Pestilli’s final chapter, on Bernini’s legacy, reveals the artist’s profound influence on Canova, who saw Apollo and Daphne in 1780 at the age of twenty-three. In his diary he declared that the statue had been “sculpted with such delicacy that it seems impossible [to achieve], there are laurel leaves [executed] with wonderful workmanship [and] the [rendition] of the beautiful nude is beyond expectation.”

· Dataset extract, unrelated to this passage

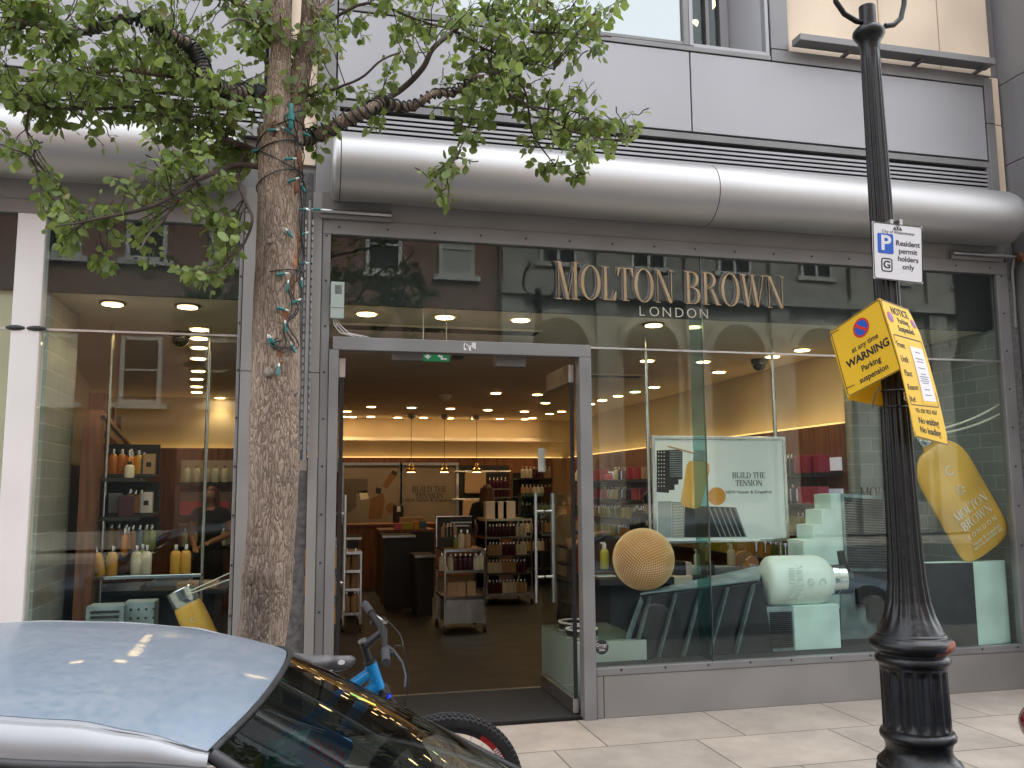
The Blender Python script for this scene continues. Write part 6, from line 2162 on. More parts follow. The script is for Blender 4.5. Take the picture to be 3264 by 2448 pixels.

Pestilli also documents Bernini’s lasting legacy to other artists with a staggering array of color photographs, many of which he took himself. He records late-seventeenth- and early-eighteenth-century sculptural monuments preserved in some of Rome’s most inaccessible churches: overlooked gems like Bernardino Ludovisi’s pyramidal funerary monument to Cardinal Giorgio Spinola in San Salvatore alle Coppelle, or Lorenzo Ottoni’s theatrical balcony of a tomb for Antonio and Girolama Publicola in their family church, the intermittently accessible Santa Maria in Publicolis. How did Pestilli get through all those perpetually closed doors? Most of us are lucky if we manage to sneak into two or three of them over the decades. Above all, he trains his observant eye on works from an era that has received comparatively little attention from either art historians or tourists. After Bernini and His World, with its vast visual encyclopedia of Baroque sculpture in Rome, ignoring these visual riches will be much harder to do—and why would anyone want to? But the real value of the book is its magical mystery tour through the mind and art of Gian Lorenzo Bernini, Rome’s very own Vesuvius.